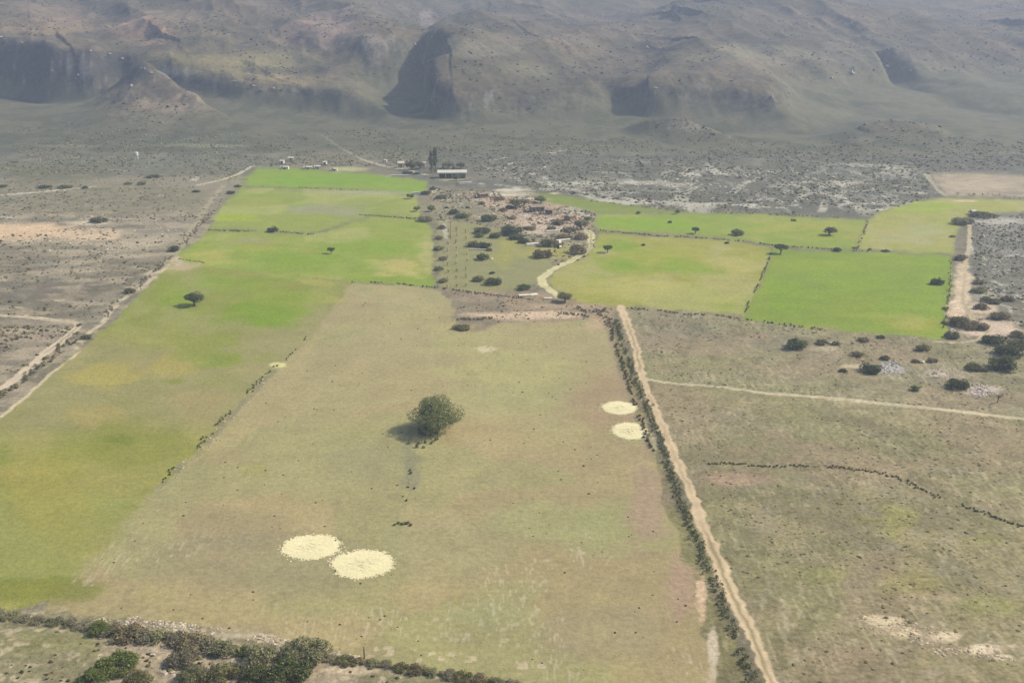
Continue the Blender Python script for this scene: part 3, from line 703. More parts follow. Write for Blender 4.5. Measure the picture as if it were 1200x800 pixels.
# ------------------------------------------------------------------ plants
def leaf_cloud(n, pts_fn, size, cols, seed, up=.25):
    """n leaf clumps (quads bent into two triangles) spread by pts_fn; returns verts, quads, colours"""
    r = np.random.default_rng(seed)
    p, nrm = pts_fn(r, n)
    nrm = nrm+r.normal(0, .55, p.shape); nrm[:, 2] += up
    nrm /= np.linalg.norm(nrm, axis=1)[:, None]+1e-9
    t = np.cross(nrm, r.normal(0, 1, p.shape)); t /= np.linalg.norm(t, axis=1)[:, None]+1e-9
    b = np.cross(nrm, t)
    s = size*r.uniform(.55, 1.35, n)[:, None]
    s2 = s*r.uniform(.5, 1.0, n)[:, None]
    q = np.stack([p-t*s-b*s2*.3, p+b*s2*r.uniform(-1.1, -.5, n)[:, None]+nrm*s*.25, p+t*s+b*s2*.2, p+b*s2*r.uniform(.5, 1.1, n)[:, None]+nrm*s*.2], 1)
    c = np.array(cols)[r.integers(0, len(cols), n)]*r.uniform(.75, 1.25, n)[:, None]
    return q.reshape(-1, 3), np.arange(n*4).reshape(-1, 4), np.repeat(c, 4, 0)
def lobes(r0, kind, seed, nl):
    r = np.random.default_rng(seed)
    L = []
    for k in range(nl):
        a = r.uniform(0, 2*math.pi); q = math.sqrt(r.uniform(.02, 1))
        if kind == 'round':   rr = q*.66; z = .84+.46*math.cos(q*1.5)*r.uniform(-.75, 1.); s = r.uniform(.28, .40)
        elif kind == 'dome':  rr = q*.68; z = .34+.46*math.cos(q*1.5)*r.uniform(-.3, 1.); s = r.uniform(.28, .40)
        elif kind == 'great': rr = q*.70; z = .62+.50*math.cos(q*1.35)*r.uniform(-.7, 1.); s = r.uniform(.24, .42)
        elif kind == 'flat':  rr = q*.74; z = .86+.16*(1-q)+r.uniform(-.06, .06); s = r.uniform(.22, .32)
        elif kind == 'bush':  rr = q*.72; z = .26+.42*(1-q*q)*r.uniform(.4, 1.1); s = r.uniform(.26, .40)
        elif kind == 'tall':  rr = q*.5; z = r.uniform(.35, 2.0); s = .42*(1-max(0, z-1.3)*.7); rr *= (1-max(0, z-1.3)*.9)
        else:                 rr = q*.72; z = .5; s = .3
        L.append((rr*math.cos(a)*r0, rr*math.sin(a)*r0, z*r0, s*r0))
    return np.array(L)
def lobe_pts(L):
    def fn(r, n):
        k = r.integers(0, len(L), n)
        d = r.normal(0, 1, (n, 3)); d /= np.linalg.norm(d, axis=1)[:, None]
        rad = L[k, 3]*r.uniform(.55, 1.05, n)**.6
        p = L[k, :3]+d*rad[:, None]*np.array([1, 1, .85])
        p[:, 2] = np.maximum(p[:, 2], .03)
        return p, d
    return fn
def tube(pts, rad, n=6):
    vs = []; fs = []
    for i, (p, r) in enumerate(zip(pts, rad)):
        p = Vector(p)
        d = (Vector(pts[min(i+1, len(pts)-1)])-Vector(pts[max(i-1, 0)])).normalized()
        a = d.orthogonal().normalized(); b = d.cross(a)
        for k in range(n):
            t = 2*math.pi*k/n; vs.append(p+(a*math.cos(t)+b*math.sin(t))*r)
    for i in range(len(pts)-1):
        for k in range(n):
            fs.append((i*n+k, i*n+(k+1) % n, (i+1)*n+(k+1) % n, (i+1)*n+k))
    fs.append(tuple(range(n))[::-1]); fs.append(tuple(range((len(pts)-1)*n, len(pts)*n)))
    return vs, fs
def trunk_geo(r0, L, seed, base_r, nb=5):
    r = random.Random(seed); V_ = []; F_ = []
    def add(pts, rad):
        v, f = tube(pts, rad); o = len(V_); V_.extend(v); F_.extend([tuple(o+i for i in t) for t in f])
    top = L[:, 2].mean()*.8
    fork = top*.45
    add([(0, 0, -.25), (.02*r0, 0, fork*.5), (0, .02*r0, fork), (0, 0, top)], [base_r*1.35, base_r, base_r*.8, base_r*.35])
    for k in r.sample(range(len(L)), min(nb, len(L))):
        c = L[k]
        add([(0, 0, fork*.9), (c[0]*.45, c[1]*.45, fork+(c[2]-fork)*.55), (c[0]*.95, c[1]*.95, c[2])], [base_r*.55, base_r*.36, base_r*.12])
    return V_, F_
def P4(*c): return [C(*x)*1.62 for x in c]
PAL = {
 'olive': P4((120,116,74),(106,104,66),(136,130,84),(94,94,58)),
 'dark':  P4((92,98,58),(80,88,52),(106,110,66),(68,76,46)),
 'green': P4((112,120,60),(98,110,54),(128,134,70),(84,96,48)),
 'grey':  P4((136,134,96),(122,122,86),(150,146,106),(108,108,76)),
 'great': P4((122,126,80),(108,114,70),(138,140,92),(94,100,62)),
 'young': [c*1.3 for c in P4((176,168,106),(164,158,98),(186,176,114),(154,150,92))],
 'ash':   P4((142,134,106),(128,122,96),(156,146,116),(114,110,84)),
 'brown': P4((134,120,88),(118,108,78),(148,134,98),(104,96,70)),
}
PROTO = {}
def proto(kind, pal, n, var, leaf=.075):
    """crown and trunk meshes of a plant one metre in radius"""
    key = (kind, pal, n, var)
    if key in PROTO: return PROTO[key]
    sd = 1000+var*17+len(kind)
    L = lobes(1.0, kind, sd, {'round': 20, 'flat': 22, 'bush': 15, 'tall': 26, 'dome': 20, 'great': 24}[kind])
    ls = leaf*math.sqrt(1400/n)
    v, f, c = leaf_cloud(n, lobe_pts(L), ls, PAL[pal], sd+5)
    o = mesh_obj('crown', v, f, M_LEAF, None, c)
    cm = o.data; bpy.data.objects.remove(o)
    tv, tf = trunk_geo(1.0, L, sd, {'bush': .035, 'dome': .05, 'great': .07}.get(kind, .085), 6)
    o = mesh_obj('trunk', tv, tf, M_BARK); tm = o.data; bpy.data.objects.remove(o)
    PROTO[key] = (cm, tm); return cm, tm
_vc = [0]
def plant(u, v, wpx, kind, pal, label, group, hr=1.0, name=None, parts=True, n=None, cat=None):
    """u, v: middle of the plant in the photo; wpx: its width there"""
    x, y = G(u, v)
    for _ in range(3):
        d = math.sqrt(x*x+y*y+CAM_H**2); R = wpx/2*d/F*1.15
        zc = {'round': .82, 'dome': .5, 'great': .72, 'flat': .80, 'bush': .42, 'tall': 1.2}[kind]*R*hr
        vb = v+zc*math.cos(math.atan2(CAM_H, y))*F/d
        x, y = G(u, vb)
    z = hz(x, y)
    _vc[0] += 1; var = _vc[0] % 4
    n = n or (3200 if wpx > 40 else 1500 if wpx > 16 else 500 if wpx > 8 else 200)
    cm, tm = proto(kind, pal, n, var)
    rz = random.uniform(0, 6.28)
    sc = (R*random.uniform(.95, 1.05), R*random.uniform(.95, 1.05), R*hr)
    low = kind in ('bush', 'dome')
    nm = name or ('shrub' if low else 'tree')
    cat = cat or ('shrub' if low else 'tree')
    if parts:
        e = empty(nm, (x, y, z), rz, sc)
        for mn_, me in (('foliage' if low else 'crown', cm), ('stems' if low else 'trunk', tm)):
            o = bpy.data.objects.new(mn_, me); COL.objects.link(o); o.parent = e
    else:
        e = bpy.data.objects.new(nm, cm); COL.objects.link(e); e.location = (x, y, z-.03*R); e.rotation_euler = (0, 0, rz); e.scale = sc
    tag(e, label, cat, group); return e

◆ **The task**
Copy the material above exactly and drop the pictures.

◆ **Finished exercise**
Continue the Blender Python script for this scene: part 3, from line 703. More parts follow. Write for Blender 4.5. Measure the picture as if it were 1200x800 pixels.
# ------------------------------------------------------------------ plants
def leaf_cloud(n, pts_fn, size, cols, seed, up=.25):
    """n leaf clumps (quads bent into two triangles) spread by pts_fn; returns verts, quads, colours"""
    r = np.random.default_rng(seed)
    p, nrm = pts_fn(r, n)
    nrm = nrm+r.normal(0, .55, p.shape); nrm[:, 2] += up
    nrm /= np.linalg.norm(nrm, axis=1)[:, None]+1e-9
    t = np.cross(nrm, r.normal(0, 1, p.shape)); t /= np.linalg.norm(t, axis=1)[:, None]+1e-9
    b = np.cross(nrm, t)
    s = size*r.uniform(.55, 1.35, n)[:, None]
    s2 = s*r.uniform(.5, 1.0, n)[:, None]
    q = np.stack([p-t*s-b*s2*.3, p+b*s2*r.uniform(-1.1, -.5, n)[:, None]+nrm*s*.25, p+t*s+b*s2*.2, p+b*s2*r.uniform(.5, 1.1, n)[:, None]+nrm*s*.2], 1)
    c = np.array(cols)[r.integers(0, len(cols), n)]*r.uniform(.75, 1.25, n)[:, None]
    return q.reshape(-1, 3), np.arange(n*4).reshape(-1, 4), np.repeat(c, 4, 0)
def lobes(r0, kind, seed, nl):
    r = np.random.default_rng(seed)
    L = []
    for k in range(nl):
        a = r.uniform(0, 2*math.pi); q = math.sqrt(r.uniform(.02, 1))
        if kind == 'round':   rr = q*.66; z = .84+.46*math.cos(q*1.5)*r.uniform(-.75, 1.); s = r.uniform(.28, .40)
        elif kind == 'dome':  rr = q*.68; z = .34+.46*math.cos(q*1.5)*r.uniform(-.3, 1.); s = r.uniform(.28, .40)
        elif kind == 'great': rr = q*.70; z = .62+.50*math.cos(q*1.35)*r.uniform(-.7, 1.); s = r.uniform(.24, .42)
        elif kind == 'flat':  rr = q*.74; z = .86+.16*(1-q)+r.uniform(-.06, .06); s = r.uniform(.22, .32)
        elif kind == 'bush':  rr = q*.72; z = .26+.42*(1-q*q)*r.uniform(.4, 1.1); s = r.uniform(.26, .40)
        elif kind == 'tall':  rr = q*.5; z = r.uniform(.35, 2.0); s = .42*(1-max(0, z-1.3)*.7); rr *= (1-max(0, z-1.3)*.9)
        else:                 rr = q*.72; z = .5; s = .3
        L.append((rr*math.cos(a)*r0, rr*math.sin(a)*r0, z*r0, s*r0))
    return np.array(L)
def lobe_pts(L):
    def fn(r, n):
        k = r.integers(0, len(L), n)
        d = r.normal(0, 1, (n, 3)); d /= np.linalg.norm(d, axis=1)[:, None]
        rad = L[k, 3]*r.uniform(.55, 1.05, n)**.6
        p = L[k, :3]+d*rad[:, None]*np.array([1, 1, .85])
        p[:, 2] = np.maximum(p[:, 2], .03)
        return p, d
    return fn
def tube(pts, rad, n=6):
    vs = []; fs = []
    for i, (p, r) in enumerate(zip(pts, rad)):
        p = Vector(p)
        d = (Vector(pts[min(i+1, len(pts)-1)])-Vector(pts[max(i-1, 0)])).normalized()
        a = d.orthogonal().normalized(); b = d.cross(a)
        for k in range(n):
            t = 2*math.pi*k/n; vs.append(p+(a*math.cos(t)+b*math.sin(t))*r)
    for i in range(len(pts)-1):
        for k in range(n):
            fs.append((i*n+k, i*n+(k+1) % n, (i+1)*n+(k+1) % n, (i+1)*n+k))
    fs.append(tuple(range(n))[::-1]); fs.append(tuple(range((len(pts)-1)*n, len(pts)*n)))
    return vs, fs
def trunk_geo(r0, L, seed, base_r, nb=5):
    r = random.Random(seed); V_ = []; F_ = []
    def add(pts, rad):
        v, f = tube(pts, rad); o = len(V_); V_.extend(v); F_.extend([tuple(o+i for i in t) for t in f])
    top = L[:, 2].mean()*.8
    fork = top*.45
    add([(0, 0, -.25), (.02*r0, 0, fork*.5), (0, .02*r0, fork), (0, 0, top)], [base_r*1.35, base_r, base_r*.8, base_r*.35])
    for k in r.sample(range(len(L)), min(nb, len(L))):
        c = L[k]
        add([(0, 0, fork*.9), (c[0]*.45, c[1]*.45, fork+(c[2]-fork)*.55), (c[0]*.95, c[1]*.95, c[2])], [base_r*.55, base_r*.36, base_r*.12])
    return V_, F_
def P4(*c): return [C(*x)*1.62 for x in c]
PAL = {
 'olive': P4((120,116,74),(106,104,66),(136,130,84),(94,94,58)),
 'dark':  P4((92,98,58),(80,88,52),(106,110,66),(68,76,46)),
 'green': P4((112,120,60),(98,110,54),(128,134,70),(84,96,48)),
 'grey':  P4((136,134,96),(122,122,86),(150,146,106),(108,108,76)),
 'great': P4((122,126,80),(108,114,70),(138,140,92),(94,100,62)),
 'young': [c*1.3 for c in P4((176,168,106),(164,158,98),(186,176,114),(154,150,92))],
 'ash':   P4((142,134,106),(128,122,96),(156,146,116),(114,110,84)),
 'brown': P4((134,120,88),(118,108,78),(148,134,98),(104,96,70)),
}
PROTO = {}
def proto(kind, pal, n, var, leaf=.075):
    """crown and trunk meshes of a plant one metre in radius"""
    key = (kind, pal, n, var)
    if key in PROTO: return PROTO[key]
    sd = 1000+var*17+len(kind)
    L = lobes(1.0, kind, sd, {'round': 20, 'flat': 22, 'bush': 15, 'tall': 26, 'dome': 20, 'great': 24}[kind])
    ls = leaf*math.sqrt(1400/n)
    v, f, c = leaf_cloud(n, lobe_pts(L), ls, PAL[pal], sd+5)
    o = mesh_obj('crown', v, f, M_LEAF, None, c)
    cm = o.data; bpy.data.objects.remove(o)
    tv, tf = trunk_geo(1.0, L, sd, {'bush': .035, 'dome': .05, 'great': .07}.get(kind, .085), 6)
    o = mesh_obj('trunk', tv, tf, M_BARK); tm = o.data; bpy.data.objects.remove(o)
    PROTO[key] = (cm, tm); return cm, tm
_vc = [0]
def plant(u, v, wpx, kind, pal, label, group, hr=1.0, name=None, parts=True, n=None, cat=None):
    """u, v: middle of the plant in the photo; wpx: its width there"""
    x, y = G(u, v)
    for _ in range(3):
        d = math.sqrt(x*x+y*y+CAM_H**2); R = wpx/2*d/F*1.15
        zc = {'round': .82, 'dome': .5, 'great': .72, 'flat': .80, 'bush': .42, 'tall': 1.2}[kind]*R*hr
        vb = v+zc*math.cos(math.atan2(CAM_H, y))*F/d
        x, y = G(u, vb)
    z = hz(x, y)
    _vc[0] += 1; var = _vc[0] % 4
    n = n or (3200 if wpx > 40 else 1500 if wpx > 16 else 500 if wpx > 8 else 200)
    cm, tm = proto(kind, pal, n, var)
    rz = random.uniform(0, 6.28)
    sc = (R*random.uniform(.95, 1.05), R*random.uniform(.95, 1.05), R*hr)
    low = kind in ('bush', 'dome')
    nm = name or ('shrub' if low else 'tree')
    cat = cat or ('shrub' if low else 'tree')
    if parts:
        e = empty(nm, (x, y, z), rz, sc)
        for mn_, me in (('foliage' if low else 'crown', cm), ('stems' if low else 'trunk', tm)):
            o = bpy.data.objects.new(mn_, me); COL.objects.link(o); o.parent = e
    else:
        e = bpy.data.objects.new(nm, cm); COL.objects.link(e); e.location = (x, y, z-.03*R); e.rotation_euler = (0, 0, rz); e.scale = sc
    tag(e, label, cat, group); return e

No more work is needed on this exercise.